On the price of $2 per liter indicated at the pump, what percentage of taxes is deducted? I am not talking about the price of carbon, but about the percentage of taxes that has always existed.

Gaetan Faubert

Mr Faubert,

The price of gasoline exceeded the $2 per liter mark this week at some service stations in the province, which is fueling much discussion.

The Régie de l’énergie du Québec publishes the various components of the price of gasoline every day in several cities in Québec.

However, there is a catch: the contribution from the carbon market that ends up in the coffers of the Electrification and Climate Change Fund (the former Green Fund) is camouflaged in the cost of crude oil. Knowing that this price on carbon was introduced precisely to influence consumer behavior, one may wonder why it is not presented explicitly.
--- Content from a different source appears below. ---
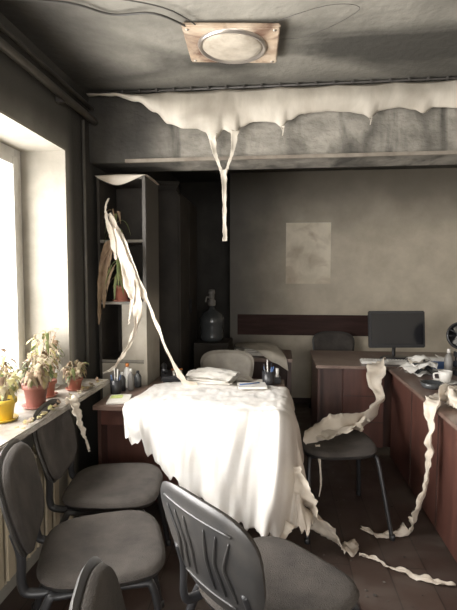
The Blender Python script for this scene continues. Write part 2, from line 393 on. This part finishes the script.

To see this perfectly clearly, we therefore contacted Carol Montreuil, of the Canadian Fuels Association, and Sonia Marcotte, of the Association of Quebec Energy Distributors.

The following table shows, for a price of $2 per litre, where your money is going.


To answer your question directly, excluding the carbon market, the taxes represent 58.2 cents, or 29% of the total, for a price at the pump of $2 per litre.

There are several interesting observations to be made. First, the tax for the financing of public transit of 3 cents per liter is only applied on the territory of the Metropolitan Community of Montreal. The Gaspésie–Îles-de-la-Madeleine region also imposes an increase of 1 cent per liter for the improvement of public transit, but it is offset by a tax reduction of 4.65 cents per liter which applies to remote areas.

Then, in addition to the GST and the QST, the (many!) other gasoline taxes are not calculated in percentages, but in cents. Their amount therefore does not increase with the rise in the price of crude that we are currently experiencing. Remember that this is attributable to the economic sanctions applied to Russia since the invasion of Ukraine.

“The price at the refinery varies widely every day, which is exceptional and particular to the situation we are currently experiencing,” says Sonia Marcotte, of the Association of Quebec Energy Distributors.